Note: we are back in cell range for at least a couple of days, so I am posting at least 2 blogs per day to catch up on the ones I wrote over the past 4-5 days.  Please read this one and the one that follows.

Yesterday, we left Hanoi for the mountains.  A friend recommended a travel company to us that provides encounters with authentic Vietnamese people.  We started in Hanoi with Hien, our guide.  The first day is designed to orient us to the people and the country, thus visits to Ho Chi Minh’s mauseleum and the Museum of Ethnology, where we learn about all the indigenous people.

After that orientation day, they take groups to the country to meet, eat and sleep with a family.  Groups have offered these experiences for years.  In fact, they have become so popular that some “authentic” villages have over a dozen homestays happening simultaneously.  The man who formed Ethnic Travel (our company) was a tourguide for years and had seen the degradation  of the experience as it became an industry.  His answer was to go farther up into the mountains and find a village that serves no one else.

As I mentioned before, we first met the 86 year-old widow who was the weaver.  From there, we went to a family that lived next to a rice field.  We met the family animals: the chickens (one of which we met later at dinner – if you know what I mean), the pig and the water buffalo.  We even got to feed the water buffalo banana plant stalked that we cut ourselves.

We spent some time in the kitchen with them

and even helped a little for dinner.

This was a true family meal.  The father and mother were there as were Hian, our driver and us.  We also had an additional character.  You know the cliché about the “drunk uncle” that makes everyone just a little uncomfortable at dinner?  Well, we did not have one of those.  He was a cousin.

Remember when I told you that it is rude to refuse a drink with the host?  I have learned that this includes the host’s relations.   On the bright side, I managed to get Susie and the kids out of harm’s way by letting him toast with me and not everyone.

Otherwise, the key to avoiding massive intoxication was a combination of never making any eye contact (he cannot toast you if you do not see him) and creating distractions.  Luckily, they had a guitar.  It was terribly out of tune, but that did not stop Cousin Hootch from strumming away.  Liam then spent 20 minutes attempting to tune it before he played for a while.

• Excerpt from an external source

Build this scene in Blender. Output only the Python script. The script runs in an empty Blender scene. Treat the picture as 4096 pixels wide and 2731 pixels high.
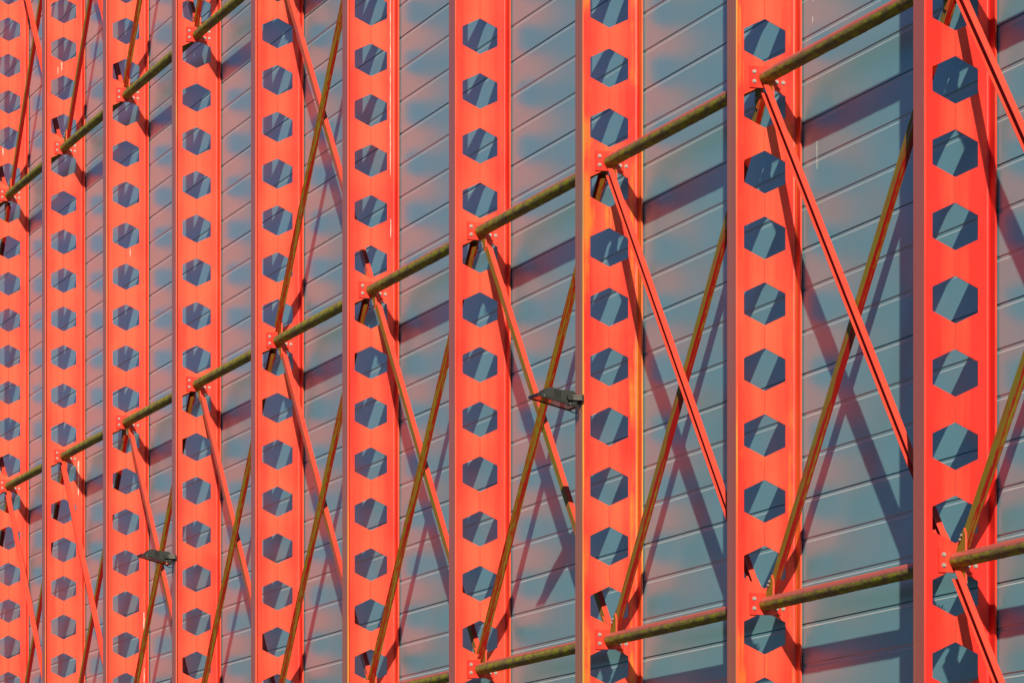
import bpy, bmesh, math, random
from mathutils import Vector, Matrix, noise as mnoise
random.seed(7)
scene = bpy.context.scene

# ------------------------------------------------------------------ camera
ZN = 10.8            # height of the middle row of tube struts
P = 0.66             # pitch of the hexagonal openings
S = 5.2948           # column spacing
TH = 0.2796927
cam_d = bpy.data.cameras.new('camera')
cam = bpy.data.objects.new('camera', cam_d)
scene.collection.objects.link(cam)
cam.location = (42.2517, -16.2949, ZN - 9.184)
cam.rotation_euler = (math.pi / 2, 0, math.pi / 2 - TH)
cam_d.sensor_width = 36
cam_d.lens = 20000 / 4096 * 36
cam_d.shift_y = (3953.9 - 1365.5) / 4096
cam_d.clip_start = 0.5
cam_d.clip_end = 3000
scene.camera = cam

# ------------------------------------------------------------------ sky and sun
SUN = Vector((1.0, -0.314, 0.502)).normalized()
elev = math.asin(SUN.z)
azim = math.atan2(SUN.x, SUN.y)
world = bpy.data.worlds.new('World')
scene.world = world
world.use_nodes = True
wn = world.node_tree
wn.nodes.clear()
sky = wn.nodes.new('ShaderNodeTexSky')
sky.sky_type = 'NISHITA'
sky.sun_disc = False
sky.sun_elevation = elev
sky.sun_rotation = azim
sky.air_density = 1.0
sky.dust_density = 0.0
sky.ozone_density = 10.0
bg = wn.nodes.new('ShaderNodeBackground')
bg.inputs['Strength'].default_value = 0.052
wo = wn.nodes.new('ShaderNodeOutputWorld')
wn.links.new(sky.outputs[0], bg.inputs[0])
wn.links.new(bg.outputs[0], wo.inputs[0])

sun_d = bpy.data.lights.new('sun', 'SUN')
sun_d.energy = 5.0
sun_d.angle = math.radians(0.5)
sun_d.color = (1.0, 0.86, 0.66)
sun = bpy.data.objects.new('sun', sun_d)
scene.collection.objects.link(sun)
sun.rotation_euler = SUN.to_track_quat('Z', 'Y').to_euler()
sun.location = (40, -20, 40)

vs = scene.view_settings
vs.view_transform = 'Standard'
vs.look = 'None'
vs.exposure = 0.55
vs.gamma = 1.0
vs.use_curve_mapping = False

# ------------------------------------------------------------------ node helpers
class NT:
    def __init__(self, name):
        self.m = bpy.data.materials.new(name)
        self.m.use_nodes = True
        self.t = self.m.node_tree
        self.t.nodes.clear()
        self.out = self.t.nodes.new('ShaderNodeOutputMaterial')
        self.b = self.t.nodes.new('ShaderNodeBsdfPrincipled')
        self.t.links.new(self.b.outputs[0], self.out.inputs[0])
    def n(self, kind, **kw):
        nd = self.t.nodes.new(kind)
        for k, v in kw.items():
            setattr(nd, k, v)
        return nd
    def put(self, sock, v):
        if v is None:
            return
        if hasattr(v, 'is_linked'):
            self.t.links.new(v, sock)
        else:
            if isinstance(v, (tuple, list)) and len(v) == 3 and sock.type == 'RGBA':
                v = (*v, 1.0)
            sock.default_value = v
    def math(self, op, a, b=None, c=None, clamp=False):
        nd = self.n('ShaderNodeMath', operation=op, use_clamp=clamp)
        self.put(nd.inputs[0], a)
        self.put(nd.inputs[1], b)
        self.put(nd.inputs[2], c)
        return nd.outputs[0]
    def mix(self, f, a, b):
        nd = self.n('ShaderNodeMix', data_type='RGBA')
        self.put(nd.inputs[0], f)
        self.put(nd.inputs[6], a)
        self.put(nd.inputs[7], b)
        return nd.outputs[2]
    def step(self, v, lo, hi, a=0.0, b=1.0):
        nd = self.n('ShaderNodeMapRange', interpolation_type='SMOOTHSTEP', clamp=True)
        self.put(nd.inputs[0], v)
        for i, q in enumerate((lo, hi, a, b)):
            self.put(nd.inputs[1 + i], q)
        return nd.outputs[0]
    def noise(self, vec, scale, detail=3.0, rough=0.55, sc=(1, 1, 1)):
        if sc != (1, 1, 1):
            mp = self.n('ShaderNodeMapping')
            mp.inputs['Scale'].default_value = sc
            self.t.links.new(vec, mp.inputs[0])
            vec = mp.outputs[0]
        nd = self.n('ShaderNodeTexNoise')
        self.t.links.new(vec, nd.inputs['Vector'])
        nd.inputs['Scale'].default_value = scale
        nd.inputs['Detail'].default_value = detail
        nd.inputs['Roughness'].default_value = rough
        return nd.outputs[0]
    def attr(self, name):
        return self.n('ShaderNodeAttribute', attribute_type='OBJECT', attribute_name=name).outputs['Fac']
    def pos(self):
        return self.n('ShaderNodeNewGeometry').outputs['Position']
    def obj(self):
        return self.n('ShaderNodeTexCoord').outputs['Object']
    def sep(self, v):
        nd = self.n('ShaderNodeSeparateXYZ')
        self.t.links.new(v, nd.inputs[0])
        return nd.outputs
    def bump(self, h, strength, dist):
        nd = self.n('ShaderNodeBump')
        nd.inputs['Strength'].default_value = strength
        nd.inputs['Distance'].default_value = dist
        self.t.links.new(h, nd.inputs['Height'])
        self.t.links.new(nd.outputs[0], self.b.inputs['Normal'])
    def set(self, **kw):
        for k, v in kw.items():
            self.put(self.b.inputs[k.replace('_', ' ')], v)

RED = (0.56, 0.018, 0.013)
ORANGE = (0.62, 0.079, 0.037)
OCHRE = (0.50, 0.20, 0.015)
MOSS = (0.33, 0.32, 0.012)
OLIVE = (0.21, 0.155, 0.055)

def mat_column(name, green):
    t = NT(name)
    p, o = t.pos(), t.obj()
    fade, stain = t.attr('fade'), t.attr('stain')
    xyz = t.sep(o)
    big = t.noise(p, 0.9, 3.0)
    f = t.math('ADD', fade, t.math('MULTIPLY', t.math('SUBTRACT', big, 0.5), 1.3), clamp=True)
    mid = t.step(t.math('ABSOLUTE', xyz[1]), 0.26, 0.05, -0.32, 0.22)  # brightness painted in: webs paler down the middle, redder beside the flanges
    edge = t.step(t.math('ABSOLUTE', xyz[0]), 0.1385, 0.1395, 0.0, 0.45)
    streak = t.math('MULTIPLY', t.math('SUBTRACT', t.noise(p, 1.0, 4.0, 0.6, (14, 14, 0.6)), 0.5), 0.9)
    f = t.math('ADD', t.math('ADD', f, mid), t.math('ADD', edge, streak), clamp=True)
    col = t.mix(f, RED, ORANGE)
    # ochre and green growth running down in streaks, thickest beside the street flange
    st = t.noise(p, 1.0, 5.0, 0.65, (22, 22, 0.8))
    blot = t.noise(p, 2.2, 3.0, 0.6)
    zone = t.step(t.math('ABSOLUTE', t.math('ADD', xyz[1], 0.29)), 0.15, 0.03, 0.12, 1.0)
    zone = t.math('MAXIMUM', zone, t.step(t.math('ABSOLUTE', t.math('SUBTRACT', xyz[1], 0.275)), 0.07, 0.02, 0.0, 0.75))
    zone = t.math('MAXIMUM', zone, t.step(t.math('ABSOLUTE', t.math('ADD', xyz[1], 0.015)), 0.06, 0.02, 0.0, 0.6))
    patch = t.step(t.noise(p, 0.55, 2.0), 0.38, 0.62, 0.35, 1.05)
    lvl = t.math('MULTIPLY', t.math('MULTIPLY', t.math('MULTIPLY', stain, patch), zone), 0.36)
    val = t.math('ADD', t.math('ADD', t.math('MULTIPLY', st, 0.55), t.math('MULTIPLY', blot, 0.45)), lvl)
    m1 = t.step(val, 0.62, 0.86)
    col = t.mix(t.math('MULTIPLY', m1, 0.62), col, OCHRE if not green else OLIVE)
    if green:
        gst = t.noise(p, 1.0, 4.0, 0.6, (30, 30, 0.25))
        m2 = t.step(t.math('ADD', gst, t.math('MULTIPLY', stain, 0.13)), 0.60, 0.70)
        col = t.mix(t.math('MULTIPLY', m2, 0.55), col, MOSS)
        col = t.mix(t.step(t.math('ABSOLUTE', xyz[1]), 0.3485, 0.3495, 0.0, 0.55), col, (0.36, 0.155, 0.095))
    # grime specks
    sp = t.step(t.noise(p, 55, 2.0), 0.70, 0.78)
    col = t.mix(t.math('MULTIPLY', sp, 0.25), col, (0.42, 0.12, 0.08))
    ro = t.math('ADD', 0.34, t.math('MULTIPLY', t.noise(p, 3.0, 4.0), 0.14))
    t.set(Base_Color=col, Roughness=ro, Specular_IOR_Level=0.45 if green else 0.28)
    t.bump(t.noise(p, 3.5, 3.0), 0.12, 0.02)
    return t.m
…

Just as the Toast-meister was returning to inflict more damage our host decided (mercifully) to demonstrate the flutes that he had made.  He fashioned one from a broken walking stick and then impressed us with his skill.

I later learned that the cousin had attended a wedding earlier and merely joined us as he thought that the party would continue.

We also learned of a Vietnamese saying: “If you are not drunk, you cannot leave the party.”

Let me assure you that his departure at the end of the meal did not violate this axiom.

We then slept in an addition to their home, an elevated single room with bamboo walls and floors with a thrush roof.  There were three double bed-sized mattresses on the floor.  Once again, I think I now know where the used futon mattresses from college dorms rooms end up.  We also had 3 sets of mosquito netting.  After surviving the Mad Cousin, we went to bed to a symphony of natural sounds: cicadas, bullfrogs, birds and bugs that creaked in the roof.

It was a serene serenade.

Of course, the unexpected addition of roosters at 3:30 AM removed some of the romanticism.  [Note: I have no idea if roosters do this everywhere.  Is the idea of the rooster crowing at dawn absolutely a myth that only the most ignorant of city-dwellers cling to?  We essentially live in the country at Camp Champions, but since we have no roosters, I cannot speak to this question.  If, in fact, they crow from 3:30 AM until mid-morning, how is it they still walk this earth and have not been eliminated by a sleep-deprived horde of carnivores.  Believe me when I say that several mornings with such time-challenged roosters would transform the collective membership of PETA into a group of KFC franchisees.]

There was much amusement at the sleepy emergence of the teen boys at 8AM from the host family who had been up for 3 hours.  The twins looked like the walking dead as while dad was shaping boards (he is a farmer and a carpenter), his dad was in the rice field and the mom was tidying up and serving breakfast.

Today would be a travel day.  With the exception of a 90 minutes bike tour, we would see northern Vietnam (and its often unpaved roads) from a van.